The Terminal List review: There’s plenty of skull cracking and head shots – but it doesn’t make much sense

In 1980, the United States launched a new army recruitment drive. It was five years after the end of the Vietnam War, a conflict that had collapsed public confidence in its military. “Be All You Can Be” read the famous slogan, often held up as one of the most successful advertising campaigns of all time. Capitalising on Americans’ voracious appetite for self-improvement, it reimagined a military career as something smart and sexy, and not just an appointment that would cart you off to die in some foreign war. And “Be All You Can Be” carried US military recruitment right through until the advent of video games like Call of Duty, which taught a generation that war is a fun puzzle to be solved through violent heroism. It is in this vein that the latest recruitment initiative for American imperialism arrives on our screens, in the form of new Amazon thriller, The Terminal List.

Chris Pratt, the square-jawed, dead-eyed star of Guardians of the Galaxy and Jurassic World, is Navy Seal Commander James Reece (“One rowdy motherf***er,” Pratt says, on the blurb to one of Jack Carr’s novels that has been adapted for this series). The show opens with Reece on a mission in Syria that goes FUBAR, resulting in the deaths of his entire unit. Reece himself is severely concussed and returns to the United States a blurry mess; his memories of what happened in the submerged crypt in Syria do not align with those presented to him by the authorities. “I know what it’s like when war follows you home,” Jeanne Tripplehorn’s shady politician tells him. “But I hope you’ll be able to find peace knowing this mission is over.” Fat chance.

This is an action thriller, so PTSD cannot merely be PTSD. “The only thing they’ve told me is that you have a concussion and you have to lay low,” Reece’s wife Lauren (The Girlfriend Experience’s Riley Keough) tells him. But during a routine MRI, two masked assassins show up and Reece’s worst fears are confirmed: this is a conspiracy that has come home with him. More trauma will soon be thrown into the mix, allowing Reece, never knowingly under-armed, to storm around on a mission of revenge. Pratt is a strange leading man, the product more of the masculine desire for reinvention (he was slightly soft around the edges in Parks & Recreation, now he’s ripped – so you could be too!) than any discernible talent.
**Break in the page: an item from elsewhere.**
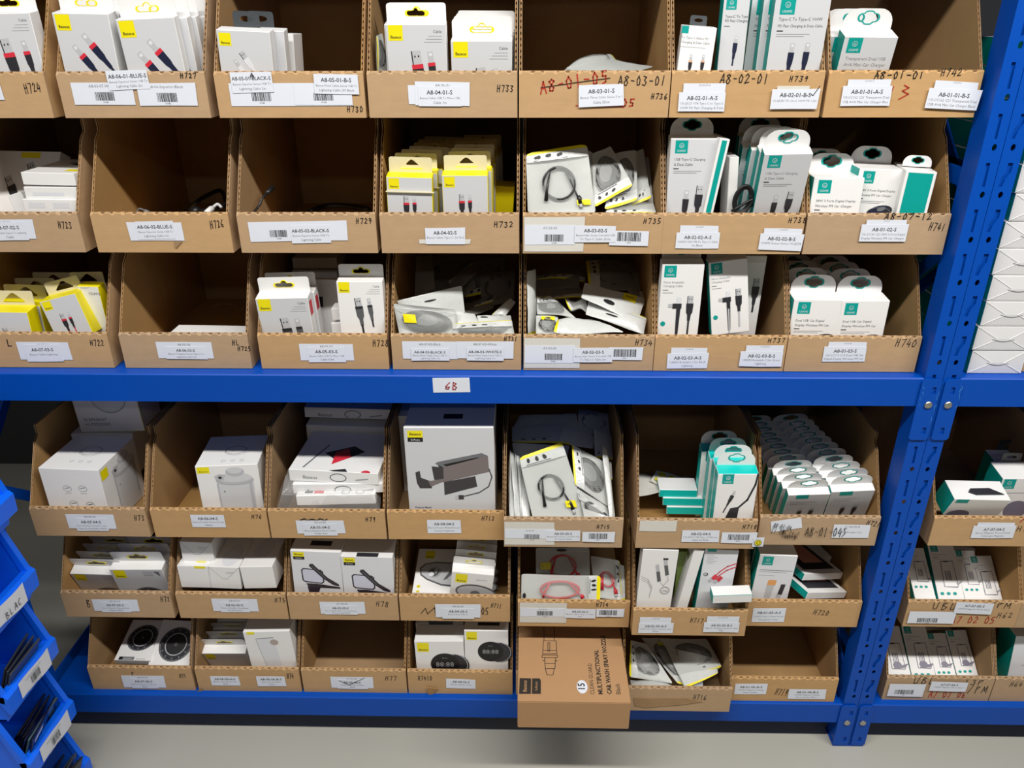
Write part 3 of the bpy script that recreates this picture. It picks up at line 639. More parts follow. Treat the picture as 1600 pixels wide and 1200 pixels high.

And the whole thing is desperately masculine. With the exception of Keough and Constance Wu’s intrepid reporter, the cast are an assemblage of interchangeable crew-cut men with varying degrees of stubble (“Lose the five o’clock shadow when you’re in garrison,” Reece is told at one point, but director Antoine Fuqua knows that Pratt looks much more convincingly tough with a bit of beard). Carr, upon whose novel the show is based, is a former Navy Seal, and both the book and its adaptation have made a big show of their verisimilitude (“Don’t use WhatsApp,” Reece snarls to a confidential source, “it’s compromised, has been for years”). But the story could just as easily have been created by someone who spent the last couple of decades playing Splinter Cell instead – I would be shocked to discover that real Navy Seals spend as much time, gun drawn, peeking round corners in government facilities as James Reece does.

Those with an appetite for the Jacks (Reacher and Ryan) will find something to enjoy in the violent infallibility of Reece. There is plenty of skull cracking and head shots. But the plot, in so much as there is one, will make about as much sense to viewers as it does to the heavily concussed Reece. “Might these repercussions be affecting your memory of the operation?” the demob officers ask him. “You don’t forget an op like that…” he muses in reply, but watching The Terminal List is a constant, attritional battle against forgetting what on earth is going on.

“Be All You Can Be”. That alchemical phrase, the US military’s magic of turning dumb hunks of lead into Middle East meat mincing gold, has never lost its influence. The recruitment adverts just got slicker. The Terminal List represents a nadir for the form of radical reinvention offered by a 6ft 2in muscled frame and an arsenal of firearms that would make the British army (or average American household) blush. Are the makers of The Terminal List being all they can be? Surely they – we – can be better.